Su presencia en la Ciudad Eterna le recuerda que una cosa muerta puede ser arrastrada por la corriente, pero solo algo vivo puede ir contra ella”. Si ha habido ocasiones en la que la Fe, aparentemente, ha sido arrojada a los perros, finalmente «fueron los perros los que perecieron». De ahí que «un perro muerto puede ser alzado sobre la corriente del agua encrespada con toda la viveza del sabueso, pero sólo un perro vivo es capaz de nadar contracorriente». Para colmo de los colmos no puede dejar de ver en ningún momento la realidad de una Iglesia de hombres y mujeres que «sirven a una madre que parece hacerse más hermosa a medida que surgen nuevas generaciones y la llaman bendita». Ya lo advierte: «Y muchas veces nos dará la impresión de que la Iglesia se hace más joven a medida que el mundo envejece».

Finalmente, a poco que le hubieran podido dejar, habría contado su más tierno sueño de la infancia por el que entiende que sólo puede acabar su propia historia como «una historia de detectives, con respuestas a sus particulares preguntas y con una solución al problema planteado inicialmente». Lo vio con nitidez: «[…] para mí, mi final es mi principio […] y la aplastante convicción de que existe una llave que puede abrir todas las puertas me devuelve a la primera percepción del glorioso regalo de los sentidos y a la sensacional experiencia de la sensación. Surge de nuevo ante mí, nítida y clara como antaño, la figura de un hombre con una llave que cruza un puente, tal como lo vi cuando por primera vez miré el país de las hadas a través de la ventana del teatrillo de juguete de mi padre. Pero sé que aquel a quien llaman Pontifex, el constructor del puente, también se llama Claviger, el portador de la llave, y que esas llaves le fueron entregadas para atar y desatar cuando era un pobre pescador de una lejana provincia, junto a un pequeño mar casi secreto».

Post data.
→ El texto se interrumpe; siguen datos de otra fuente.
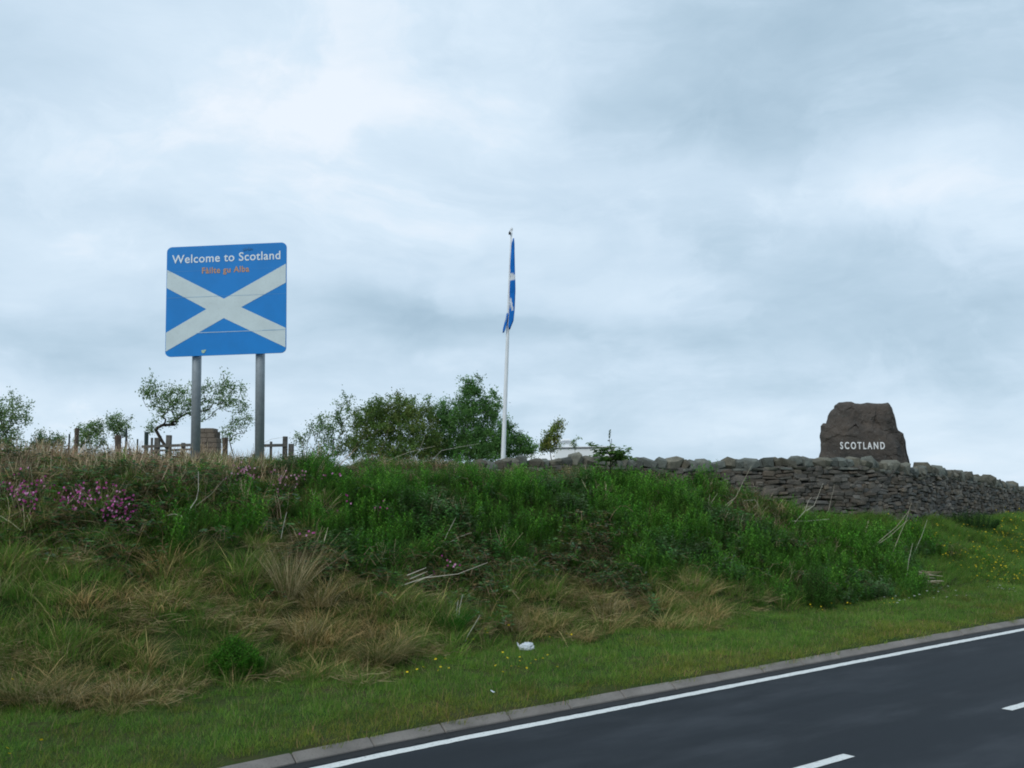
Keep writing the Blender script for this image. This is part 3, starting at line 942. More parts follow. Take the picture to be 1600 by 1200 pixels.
def letters(mb, name, mat, root):
    # one mesh object per letter: loose pieces that overlap in x belong together
    n = len(mb.v); par = list(range(n))

    def fd(i):
        while par[i] != i:
            par[i] = par[par[i]]; i = par[i]
        return i
    for f in mb.f:
        for k in f[1:]: par[fd(k)] = fd(f[0])
    isl = {}
    for i in range(n): isl.setdefault(fd(i), []).append(i)
    gr = []
    for ids in sorted(isl.values(), key=lambda q: min(mb.v[i][0] for i in q)):
        a = min(mb.v[i][0] for i in ids); b = max(mb.v[i][0] for i in ids)
        if gr and a < gr[-1][1] - (b - a) * .4: gr[-1][2].extend(ids); gr[-1][1] = max(gr[-1][1], b)
        else: gr.append([a, b, list(ids)])
    for a, b, ids in gr:
        mp = {i: k for k, i in enumerate(ids)}; m2 = MB(); m2.add([mb.v[i] for i in ids], [tuple(mp[i] for i in f) for f in mb.f if f[0] in mp]); obj(name, m2, mat, root)


def fbm(p, sc, o=4):
    v = 0; a = .5
    for _ in range(o): v += a * mnoise.noise(Vector(p) * sc); sc *= 2.1; a *= .5
    return v


def build_monolith():
    Z = 29.0
    pl = [(172, 1150), (175, 905), (185, 850), (200, 700), (182, 600), (200, 540), (198, 470), (225, 435), (265, 442), (300, 330), (330, 270), (375, 238), (382, 200), (430, 160),
          (600, 150), (640, 170), (720, 178), (800, 165), (950, 175), (1090, 165), (1130, 220), (1165, 320), (1190, 440), (1220, 530), (1290, 580), (1320, 640),
          (1340, 800), (1380, 950), (1410, 1080), (1425, 1200)]
    pts = [Vector((1260 + a / 8.572, 610 + b / 8.572)) for a, b in pl]
    k = Z / F
    c0 = atz(1350, 690, Z); gb = gz(c0.x, c0.y)
    root = thing('boundary_stone', 'huge brown upright boulder painted with white capitals reading SCOTLAND, standing behind the wall', 'boulder', (c0.x, c0.y, gb))
    # outline in local (x, z), metres
    out = [Vector((atz(p.x, p.y, Z).x, atz(p.x, p.y, Z).z)) for p in pts]
    out = [Vector((out[0].x - .08, gb - .2))] + out + [Vector((out[-1].x + .12, gb - .2))]
    # resample
    per = []; n = len(out)
    for i in range(n):
        a, b = out[i], out[(i + 1) % n]; m_ = max(1, int((b - a).length / .045))
        for j in range(m_): per.append(a.lerp(b, j / m_))
    per = [p + Vector((fbm((p.x, p.y, 3), 5) * .035, fbm((p.x, p.y, 9), 5) * .035)) for p in per]
    cen = Vector((c0.x, (gb + 5.0) / 2 + .1)); NR = 46; TKN = .42
    tl = atz(1312.5, 691.2, Z - .42); br = atz(1382.5, 701.6, Z - .42)

    def front(px, pz, r):
        d = TKN * (1 - r ** 5) ** .5
        line = (c0.z + .37) - (px - c0.x) * .30           # upper band set back along a slanting break
        dd = pz - line
        step = 1 / (1 + math.exp(-dd * 14)); d -= .13 * step * (1 - r ** 3)
        if px > c0.x + .75: d -= .16 * min(1, (px - c0.x - .75) / .25) * (1 - step)
        rough = fbm((px, pz, 1), 1.3, 3) * .12 + fbm((px, pz, 4), 9, 3) * .035
        for sc_, am in ((1.5, .22), (3.4, .11)):
            wv_ = mnoise.noise_vector(Vector((px, pz, 2.0)) * 1.4) * .25
            q0 = Vector((px + wv_.x, pz * 1.3 + wv_.y, .3)) * sc_; c_ = mnoise.voronoi(q0)[1][0]; nv = mnoise.noise_vector(c_ * 5.3)
            rough += am * (.28 * nv.z + ((q0 - c_).x * nv.x + (q0 - c_).y * nv.y) * .55)
        ex = max(0, abs(px - (tl.x + br.x) / 2) - .68); ez = max(0, abs(pz - (tl.z + br.z) / 2) - .14)
        q = min(1, math.hypot(ex, ez) / .3); rough *= q
        return d + rough * (1 - r ** 8)
    mb = MB()
    NP = len(per); vv = []; ff = []
    for side in (1, -1):
        o0 = len(vv)
        for ri in range(1, NR + 1):
            r = (ri / NR) ** .8
            for p in per:
                q = cen.lerp(p, r)
                if side == 1: y = c0.y - front(q.x, q.y, r)
                else: y = c0.y + TKN * (1 - r ** 5) ** .5 + fbm((q.x, q.y, 7), 1.6, 5) * .2 * (1 - r ** 8)
                vv.append((q.x, y, q.y))
        vv.append((cen.x, c0.y - side * TKN if side == -1 else c0.y - front(cen.x, cen.y, 0), cen.y)); ce = len(vv) - 1
        for i in range(NP):
            j = (i + 1) % NP; ff.append((ce, o0 + i, o0 + j) if side == 1 else (ce, o0 + j, o0 + i))
            for ri in range(NR - 1):
                a = o0 + ri * NP
                q = (a + i, a + NP + i, a + NP + j, a + j); ff.append(q if side == 1 else q[::-1])
    mb.add(vv, ff); o = obj('boulder', mb, M['monolith'], root); smooth(o.data, False)
    # lettering, painted capitals standing a few mm proud
    v, f = text_mesh('SCOTLAND', .035, .016, 1.42)
    x0 = min(p.x for p in v); x1 = max(p.x for p in v); y0 = min(p.y for p in v); y1 = max(p.y for p in v)
    mb = MB(); vv = []
    for p in v:
        u = (p.x - x0) / (x1 - x0); w = (p.y - y0) / (y1 - y0)
        X = tl.x + (br.x - tl.x) * u; Zz = br.z + (tl.z - br.z) * w + .012 - .02 * u
        vv.append((X, c0.y - front(X, Zz, 0.0) - p.z * .35 - .006, Zz))
    mb.add(vv, f); letters(mb, 'letter', M['white_letter'], root)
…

El recién elegido Papa será advertido triplemente con las siguientes admoniciones. Primera: «Cristo no eligió como piedra fundamental al místico Juan, sino a un pillastre, un fanfarrón, un pusilánime y, en una palabra, un hombre». Segunda: «Sobre esa piedra construyó su Iglesia; y las puertas del infierno no han prevalecido sobre ella». Tercera: «Todos los imperios y los reinos han perecido a causa de su debilidad inherente y continua, a pesar de haber sido fundados sobre hombres fuertes y sobre hombros fuertes. Sólo la Iglesia cristiana histórica fue fundada sobre un hombre débil, y por esa razón es indestructible».